Au département des Mines que je connais très bien, par exemple, nous avons plus de 300 agents. Et il y a moins de 20% d’agents susceptibles de faire le travail correctement. Il y a donc plus de 80% des effectifs posant un réel problème. Qu’allons-nous donc faire de ces effectifs problématiques ? Une chose est sûre, nous ne pouvons les mettre dehors. Par contre, nous pouvons les redéployer dans des administrations où ils donneraient la pleine mesure de leurs capacités. A défaut, nous pourrions également les reconvertir. Sur ce dernier plan, c’est la raison pour laquelle nous avons stoppé les envois en stage.

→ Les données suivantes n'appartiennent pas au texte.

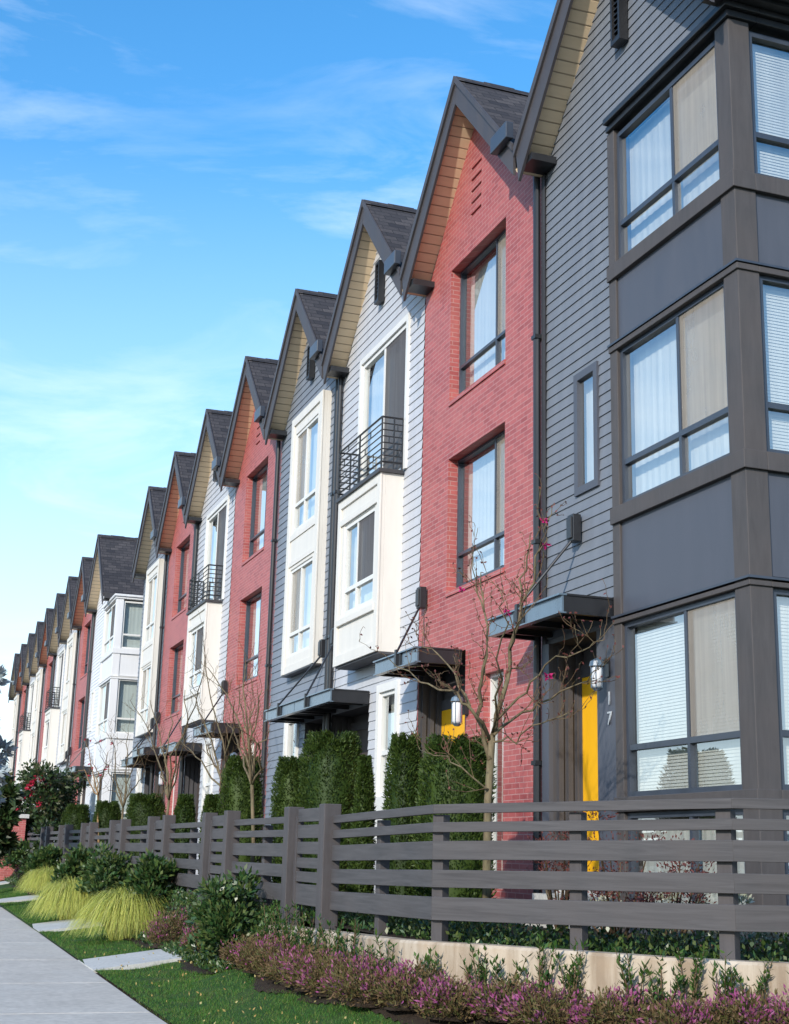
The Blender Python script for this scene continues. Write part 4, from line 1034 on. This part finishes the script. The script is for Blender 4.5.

Car les stages doivent répondre à des objectifs bien déterminés par le gouvernement : les agents doivent aller en stage pour acquérir de nouvelles connaissances leur permettant de s’insérer dans les métiers nouveaux de l’administration ; ou dans les départements en manque de compétences humaines.

Par ailleurs, le gel des recrutements concerne moins de 26% des effectifs de la Fonction publique. Les secteurs de la santé, l’éducation, la défense et la sécurité, constituant 74% des effectifs des agents permanents de l’Etat, ne sont pas concernés par cette mesure.

Dans cette logique, il faudrait également réguler les départs à la retraite pour libérer des postes…

Il n’y a aucun problème au niveau de la régulation des retraites. Le problème est que nous n’appliquons pas les textes mis à notre disposition. Au niveau de la Fonction publique, nous connaissons depuis l’année dernière, toutes les personnes admises à faire valoir leur droit à la retraite. Nous connaissons également ceux de l’année prochaine. Le problème se situe simplement au niveau du circuit de l’application.